> **MATERIAL PROVIDED**:
## Start

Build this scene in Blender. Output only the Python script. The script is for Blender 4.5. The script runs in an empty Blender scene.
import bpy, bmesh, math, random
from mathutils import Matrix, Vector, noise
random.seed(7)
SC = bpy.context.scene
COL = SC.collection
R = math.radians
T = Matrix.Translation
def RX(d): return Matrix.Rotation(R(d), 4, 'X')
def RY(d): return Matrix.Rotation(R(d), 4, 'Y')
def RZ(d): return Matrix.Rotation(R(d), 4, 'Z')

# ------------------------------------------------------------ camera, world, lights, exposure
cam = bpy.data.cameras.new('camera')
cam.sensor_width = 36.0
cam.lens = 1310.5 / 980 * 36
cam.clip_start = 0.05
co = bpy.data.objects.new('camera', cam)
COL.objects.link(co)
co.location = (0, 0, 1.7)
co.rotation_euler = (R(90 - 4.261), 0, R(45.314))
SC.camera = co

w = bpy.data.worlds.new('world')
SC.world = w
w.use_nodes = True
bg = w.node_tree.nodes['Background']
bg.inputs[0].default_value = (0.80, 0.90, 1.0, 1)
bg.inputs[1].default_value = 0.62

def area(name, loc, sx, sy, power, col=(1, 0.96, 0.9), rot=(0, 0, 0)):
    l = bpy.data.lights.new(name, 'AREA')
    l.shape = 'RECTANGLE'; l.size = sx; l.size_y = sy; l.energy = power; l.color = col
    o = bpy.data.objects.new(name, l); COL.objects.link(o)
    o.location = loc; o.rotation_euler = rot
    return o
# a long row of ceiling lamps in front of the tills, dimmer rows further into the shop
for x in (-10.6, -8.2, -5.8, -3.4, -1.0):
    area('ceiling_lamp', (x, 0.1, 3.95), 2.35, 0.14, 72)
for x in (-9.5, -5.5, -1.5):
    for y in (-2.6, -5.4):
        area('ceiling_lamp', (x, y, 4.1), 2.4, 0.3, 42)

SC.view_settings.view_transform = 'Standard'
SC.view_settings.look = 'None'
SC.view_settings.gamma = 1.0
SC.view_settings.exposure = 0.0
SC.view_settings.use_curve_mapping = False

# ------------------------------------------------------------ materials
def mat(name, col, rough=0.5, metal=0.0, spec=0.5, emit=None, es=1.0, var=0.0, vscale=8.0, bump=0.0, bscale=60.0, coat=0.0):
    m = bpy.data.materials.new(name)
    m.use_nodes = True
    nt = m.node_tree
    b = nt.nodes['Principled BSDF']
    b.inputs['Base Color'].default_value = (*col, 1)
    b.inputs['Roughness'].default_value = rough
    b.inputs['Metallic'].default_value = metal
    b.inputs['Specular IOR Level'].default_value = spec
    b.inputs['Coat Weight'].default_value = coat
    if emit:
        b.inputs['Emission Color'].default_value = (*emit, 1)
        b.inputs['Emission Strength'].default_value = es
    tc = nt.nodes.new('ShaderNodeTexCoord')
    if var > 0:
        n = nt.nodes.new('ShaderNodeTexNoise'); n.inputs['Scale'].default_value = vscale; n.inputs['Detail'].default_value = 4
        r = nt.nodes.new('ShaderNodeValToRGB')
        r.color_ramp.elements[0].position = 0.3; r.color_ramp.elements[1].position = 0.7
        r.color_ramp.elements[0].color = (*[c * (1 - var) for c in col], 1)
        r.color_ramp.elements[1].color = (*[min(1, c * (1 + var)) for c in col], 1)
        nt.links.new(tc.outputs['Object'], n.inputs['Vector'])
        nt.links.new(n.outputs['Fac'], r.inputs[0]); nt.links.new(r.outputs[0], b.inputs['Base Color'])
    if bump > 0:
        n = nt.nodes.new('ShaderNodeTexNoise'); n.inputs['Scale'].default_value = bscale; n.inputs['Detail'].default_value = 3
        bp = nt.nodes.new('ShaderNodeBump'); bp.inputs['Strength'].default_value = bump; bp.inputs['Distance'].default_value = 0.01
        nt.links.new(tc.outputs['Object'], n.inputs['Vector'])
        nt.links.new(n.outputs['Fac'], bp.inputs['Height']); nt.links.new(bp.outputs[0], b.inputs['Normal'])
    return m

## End

> **JOB**:
Restate the data above word for word.

> **FINAL RESULT**:
Build this scene in Blender. Output only the Python script. The script is for Blender 4.5. The script runs in an empty Blender scene.
import bpy, bmesh, math, random
from mathutils import Matrix, Vector, noise
random.seed(7)
SC = bpy.context.scene
COL = SC.collection
R = math.radians
T = Matrix.Translation
def RX(d): return Matrix.Rotation(R(d), 4, 'X')
def RY(d): return Matrix.Rotation(R(d), 4, 'Y')
def RZ(d): return Matrix.Rotation(R(d), 4, 'Z')

# ------------------------------------------------------------ camera, world, lights, exposure
cam = bpy.data.cameras.new('camera')
cam.sensor_width = 36.0
cam.lens = 1310.5 / 980 * 36
cam.clip_start = 0.05
co = bpy.data.objects.new('camera', cam)
COL.objects.link(co)
co.location = (0, 0, 1.7)
co.rotation_euler = (R(90 - 4.261), 0, R(45.314))
SC.camera = co

w = bpy.data.worlds.new('world')
SC.world = w
w.use_nodes = True
bg = w.node_tree.nodes['Background']
bg.inputs[0].default_value = (0.80, 0.90, 1.0, 1)
bg.inputs[1].default_value = 0.62

def area(name, loc, sx, sy, power, col=(1, 0.96, 0.9), rot=(0, 0, 0)):
    l = bpy.data.lights.new(name, 'AREA')
    l.shape = 'RECTANGLE'; l.size = sx; l.size_y = sy; l.energy = power; l.color = col
    o = bpy.data.objects.new(name, l); COL.objects.link(o)
    o.location = loc; o.rotation_euler = rot
    return o
# a long row of ceiling lamps in front of the tills, dimmer rows further into the shop
for x in (-10.6, -8.2, -5.8, -3.4, -1.0):
    area('ceiling_lamp', (x, 0.1, 3.95), 2.35, 0.14, 72)
for x in (-9.5, -5.5, -1.5):
    for y in (-2.6, -5.4):
        area('ceiling_lamp', (x, y, 4.1), 2.4, 0.3, 42)

SC.view_settings.view_transform = 'Standard'
SC.view_settings.look = 'None'
SC.view_settings.gamma = 1.0
SC.view_settings.exposure = 0.0
SC.view_settings.use_curve_mapping = False

# ------------------------------------------------------------ materials
def mat(name, col, rough=0.5, metal=0.0, spec=0.5, emit=None, es=1.0, var=0.0, vscale=8.0, bump=0.0, bscale=60.0, coat=0.0):
    m = bpy.data.materials.new(name)
    m.use_nodes = True
    nt = m.node_tree
    b = nt.nodes['Principled BSDF']
    b.inputs['Base Color'].default_value = (*col, 1)
    b.inputs['Roughness'].default_value = rough
    b.inputs['Metallic'].default_value = metal
    b.inputs['Specular IOR Level'].default_value = spec
    b.inputs['Coat Weight'].default_value = coat
    if emit:
        b.inputs['Emission Color'].default_value = (*emit, 1)
        b.inputs['Emission Strength'].default_value = es
    tc = nt.nodes.new('ShaderNodeTexCoord')
    if var > 0:
        n = nt.nodes.new('ShaderNodeTexNoise'); n.inputs['Scale'].default_value = vscale; n.inputs['Detail'].default_value = 4
        r = nt.nodes.new('ShaderNodeValToRGB')
        r.color_ramp.elements[0].position = 0.3; r.color_ramp.elements[1].position = 0.7
        r.color_ramp.elements[0].color = (*[c * (1 - var) for c in col], 1)
        r.color_ramp.elements[1].color = (*[min(1, c * (1 + var)) for c in col], 1)
        nt.links.new(tc.outputs['Object'], n.inputs['Vector'])
        nt.links.new(n.outputs['Fac'], r.inputs[0]); nt.links.new(r.outputs[0], b.inputs['Base Color'])
    if bump > 0:
        n = nt.nodes.new('ShaderNodeTexNoise'); n.inputs['Scale'].default_value = bscale; n.inputs['Detail'].default_value = 3
        bp = nt.nodes.new('ShaderNodeBump'); bp.inputs['Strength'].default_value = bump; bp.inputs['Distance'].default_value = 0.01
        nt.links.new(tc.outputs['Object'], n.inputs['Vector'])
        nt.links.new(n.outputs['Fac'], bp.inputs['Height']); nt.links.new(bp.outputs[0], b.inputs['Normal'])
    return m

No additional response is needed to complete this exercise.